O humanismo ocidental enerva-se com a brutalidade policial contra manifestações políticas em países longínquos e contra as prisões indiscriminadas de gente comum, mas cala-se, conformado, quando isso é feito nos seus países contra os que recusam vacinar-se, contra os que exigem direitos para os negros, contra os sindicalistas, contra os imigrantes pobres e de pele escura. O humanismo ocidental já nem se lembra de George Floyd.

O humanismo ocidental é espertalhão. Explica todas as intervenções militares do Ocidente no resto do mundo com a necessidade de defender a democracia, o contexto histórico e sociológico das regiões, as tensões estruturais das economias locais, as rivalidades das religiões, as divisões tribais, as fronteiras mal definidas, a selvajaria dos ditadores locais. Mas para comentar a guerra ucraniana só aceita começar a análise por um facto: Putin invadiu no dia 24 de fevereiro o país de Zelensky. Falar do que está para trás, dos 13 mil mortos do Donbass, do crescimento da NATO para leste, por exemplo, é trair a Ucrânia, é trair o Ocidente, é trair a humanidade - e se o fazes, és mesmo má pessoa!

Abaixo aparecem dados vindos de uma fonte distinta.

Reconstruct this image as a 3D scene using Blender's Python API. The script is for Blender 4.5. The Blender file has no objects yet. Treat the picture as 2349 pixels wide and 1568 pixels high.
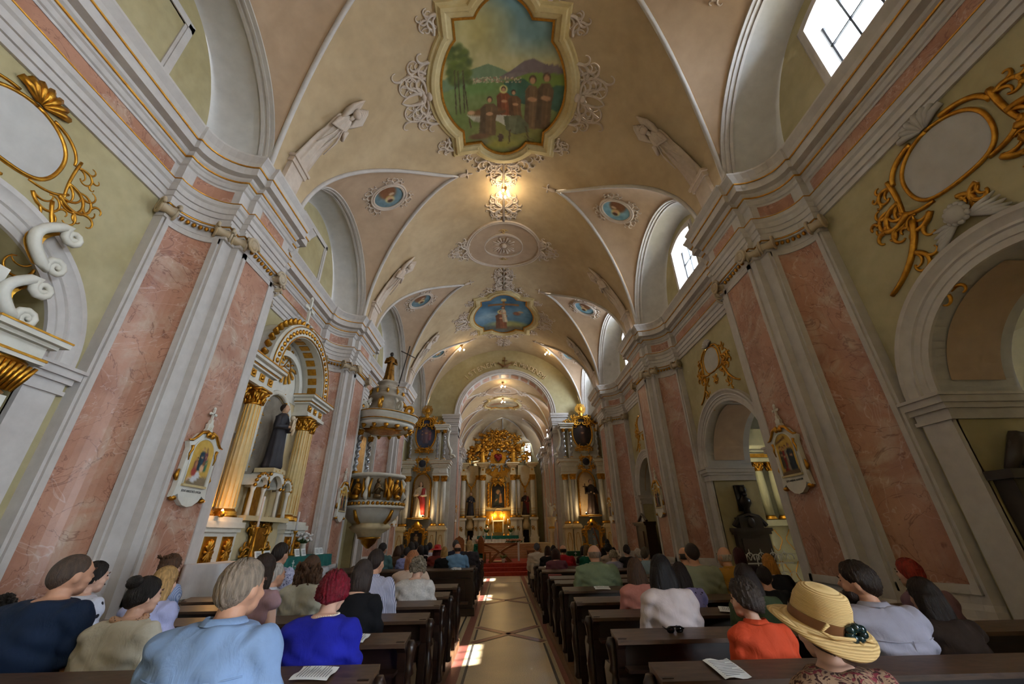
import bpy, math, random
import numpy as np
from mathutils import Matrix, Vector, Euler
PI=math.pi
EXPOSURE=0.15; SKY=44.0; SUN=34.0
random.seed(7); RNG=np.random.default_rng(7)
SC=bpy.context.scene; COL=SC.collection
# ------------------------------------------------------------------ camera
CAMX=-0.067
cam=bpy.data.cameras.new('camera'); camo=bpy.data.objects.new('camera',cam); COL.objects.link(camo)
cam.sensor_width=36.0; cam.lens=36.0*910.867/2349.0; cam.clip_start=0.05; cam.clip_end=300
_p,_y,_r=math.radians(26.0739),math.radians(1.50458),math.radians(-1.01746)
_F=Vector((math.sin(_y)*math.cos(_p),math.cos(_y)*math.cos(_p),math.sin(_p)))
_R=Vector((math.cos(_y),-math.sin(_y),0)); _U=_R.cross(_F)
_R2=_R*math.cos(_r)+_U*math.sin(_r); _U2=-_R*math.sin(_r)+_U*math.cos(_r)
camo.matrix_world=Matrix(((_R2.x,_U2.x,-_F.x,CAMX),(_R2.y,_U2.y,-_F.y,0),(_R2.z,_U2.z,-_F.z,1.6),(0,0,0,1)))
SC.camera=camo
# ------------------------------------------------------------------ world, sun, exposure
SC.view_settings.view_transform='Standard'; SC.view_settings.look='None'; SC.view_settings.gamma=1.0
SC.view_settings.use_curve_mapping=False; SC.view_settings.exposure=EXPOSURE
w=bpy.data.worlds.new('sky'); SC.world=w; w.use_nodes=True
bg=w.node_tree.nodes['Background']; bg.inputs[0].default_value=(0.76,0.87,1.0,1); bg.inputs[1].default_value=SKY
sun=bpy.data.lights.new('sun','SUN'); suno=bpy.data.objects.new('sun',sun); COL.objects.link(suno)
sun.energy=SUN; sun.angle=math.radians(0.7); sun.color=(1,0.95,0.86)
suno.rotation_euler=Vector((-1,-0.365,-1.43)).to_track_quat('-Z','Y').to_euler()
try:
    SC.cycles.max_bounces=5; SC.cycles.diffuse_bounces=3; SC.cycles.glossy_bounces=2; SC.cycles.transmission_bounces=3
    SC.cycles.transparent_max_bounces=6; SC.cycles.sample_clamp_indirect=3; SC.cycles.caustics_reflective=False; SC.cycles.caustics_refractive=False
    SC.cycles.use_denoising=True; SC.cycles.use_adaptive_sampling=True; SC.cycles.adaptive_threshold=0.11; SC.cycles.adaptive_min_samples=16
except Exception: pass
def portal(name,loc,rot,sx,sy):
    l=bpy.data.lights.new(name,'AREA'); l.shape='RECTANGLE'; l.size=sx; l.size_y=sy
    o=bpy.data.objects.new(name,l); o.location=loc; o.rotation_euler=rot; COL.objects.link(o)
    l.cycles.is_portal=True
    return o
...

O humanismo ocidental é ingrato. Garante que a Rússia não é do Ocidente, exige que ignoremos 2 mil anos de cristandade partilhada, as leituras de Dostoiévski, Tolstoi, Tchekhov, Gorki; as músicas de Tchaikovsky, Stravinsky, Shostakovich, Prokofiev; os filmes de Eisenstein, Tarkovsky; os pensamentos de Bakunine, Lenine ou Trotsky. O humanismo ocidental acredita que nada deve do que é à Rússia. 

Eu adoro os valores teóricos do humanismo ocidental, são um exemplo para o mundo, a sério, mas não aguento a constante prática violenta do humanismo ocidental, uma vergonha neste mundo, a sério."